Bilal Hussein/Associated Press
By ANNE BARNARD
BEIRUT, Lebanon — A powerful bomb devastated a Christian neighborhood of
this capital city of Lebanon on Friday, killing an intelligence
official long viewed as an enemy by neighboring Syria
and unnerving a nation as Syria’s sectarian-fueled civil war spills
beyond its borders and threatens to engulf the region.
The blast, which sheared the faces off buildings, killed at least eight
people, wounded 80 and transformed a quiet tree-lined street into a
scene reminiscent of Lebanon’s long civil war, threatened to worsen
sectarian tensions. By nightfall, black smoke from burning tires ignited
by angry men choked the streets of a few neighborhoods in the city,
which has struggled to preserve a peace between its many sects,
including Sunni, Shiite, Christian and Druse.
Within hours of the attack, the Lebanese authorities announced that the
dead included the intelligence chief of the country’s internal security
service, Brig. Gen. Wissam al-Hassan, instantly spurring accusations
that the Syrian government had assassinated him for recently uncovering
what the authorities said was a Syrian plot to provoke unrest in
Lebanon.
“They wanted to get him, and they got him,” said Paul Salem, a regional analyst with the Carnegie Middle East Center.
But if the attack was targeted, the blast was most certainly not. The
force of the explosion left elderly residents fleeing their wrecked
homes in bloodied pajamas and spewed charred metal as far as two blocks.
Residents rushed to help each other amid the debris, burning car
wreckage and a macabre scene of victims in blood-soaked shirts.
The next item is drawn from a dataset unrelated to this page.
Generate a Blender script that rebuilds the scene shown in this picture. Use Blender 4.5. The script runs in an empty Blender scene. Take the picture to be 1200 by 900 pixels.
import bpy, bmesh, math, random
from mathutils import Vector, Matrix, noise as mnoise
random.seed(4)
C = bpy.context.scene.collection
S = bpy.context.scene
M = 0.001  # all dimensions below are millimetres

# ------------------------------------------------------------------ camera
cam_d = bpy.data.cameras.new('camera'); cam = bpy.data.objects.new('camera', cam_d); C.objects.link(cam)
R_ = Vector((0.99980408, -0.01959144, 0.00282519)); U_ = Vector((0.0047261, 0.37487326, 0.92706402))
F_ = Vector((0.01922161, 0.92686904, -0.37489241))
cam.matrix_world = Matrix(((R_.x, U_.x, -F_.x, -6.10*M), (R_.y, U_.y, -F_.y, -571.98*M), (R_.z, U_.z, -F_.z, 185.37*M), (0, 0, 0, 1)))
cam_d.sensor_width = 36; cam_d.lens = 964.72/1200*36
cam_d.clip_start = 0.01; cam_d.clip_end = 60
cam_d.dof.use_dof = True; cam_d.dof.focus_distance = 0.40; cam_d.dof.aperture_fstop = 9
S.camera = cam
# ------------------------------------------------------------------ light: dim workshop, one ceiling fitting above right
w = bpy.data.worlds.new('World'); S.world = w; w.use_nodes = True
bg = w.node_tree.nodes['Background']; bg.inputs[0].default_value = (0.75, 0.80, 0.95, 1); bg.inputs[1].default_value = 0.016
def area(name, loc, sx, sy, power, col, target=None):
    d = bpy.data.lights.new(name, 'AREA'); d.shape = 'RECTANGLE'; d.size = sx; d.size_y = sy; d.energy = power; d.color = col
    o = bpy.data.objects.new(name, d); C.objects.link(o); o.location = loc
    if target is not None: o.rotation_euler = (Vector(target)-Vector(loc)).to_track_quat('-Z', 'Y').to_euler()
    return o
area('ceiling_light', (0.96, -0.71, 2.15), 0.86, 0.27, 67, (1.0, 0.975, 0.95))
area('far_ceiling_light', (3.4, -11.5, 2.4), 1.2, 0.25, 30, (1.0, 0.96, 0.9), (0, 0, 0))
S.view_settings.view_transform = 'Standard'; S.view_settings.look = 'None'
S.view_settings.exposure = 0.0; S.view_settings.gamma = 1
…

It was the first large-scale bombing in the country since 2008 and was
the most provocative violence here linked to the Syrian conflict since
it began 19 months ago.
The attack struck a heavy blow to a security service that had asserted
Lebanon’s fragile sovereignty by claiming to catch Syria red-handed in a
plan to destabilize its neighbor, which Syria has long dominated. It
threatened to inflame sectarian tensions by eliminating General Hassan, a
Sunni Muslim known for his close ties to fellow Sunni politicians who
support the Syrian uprising against President Bashar al-Assad. General
Hassan was viewed by Syrian opposition activists as an ally and
protector.
Imad Salamey, a political science professor at Lebanese American
University, blamed Mr. Assad’s government and said that the attack
seemed intended to show that Syria has the ability to destabilize
Lebanon and threaten to embroil the region in chaos.
The Syrian government issued a statement condemning the bombing, quoting
the information minister, Omran al-Zoubi, as saying, “These sort of
terrorist, cowardly attacks are unjustifiable wherever they occur.”
The attack harked back to the assassination of former Prime Minister
Rafik Hariri, a longtime foe of Mr. Assad’s, in a car bombing in 2005.
Syria was widely blamed, and protests in the aftermath of that killing
forced Syria to withdraw its troops from Lebanon, a major blow to its
regional influence. But a series of bombings targeting politicians,
journalists and security officials followed, shaking Lebanon and sending
the message that Syria’s power still reached deep into its neighbor.
The size and location of the bomb on Friday awakened a general feeling
of dread that the Syrian conflict, which has already depressed Lebanon’s
economy and sent thousands of Syrian refugees into the country, was
coming home to Lebanese civilians, and could set off tit-for-tat
killings and reprisals that could spiral out of control.
The blast seemed to accelerate a pattern already established, as the
Syrian civil war increasingly draws in the region, crossing the borders
of its many neighbors. Recently, a mortar blast from Syria killed
civilians in southern Turkey, prompting the Turkish military to respond
with artillery strikes into Syria for several days. Jordan has struggled
to absorb as many as 180,000 refugees.
Shells have exploded in the disputed Golan Heights region occupied by
Israel. Iran has been accused of sending weapons and advisers into Syria
to help Mr. Assad. Hezbollah fighters from Lebanon have been killed in
Syria and sent home for burial. Saudi Arabia and Turkey have provided
weapons and cash to the rebels trying to oust Mr. Assad, and rebels have
taken control of border crossings between Syria and Iraq.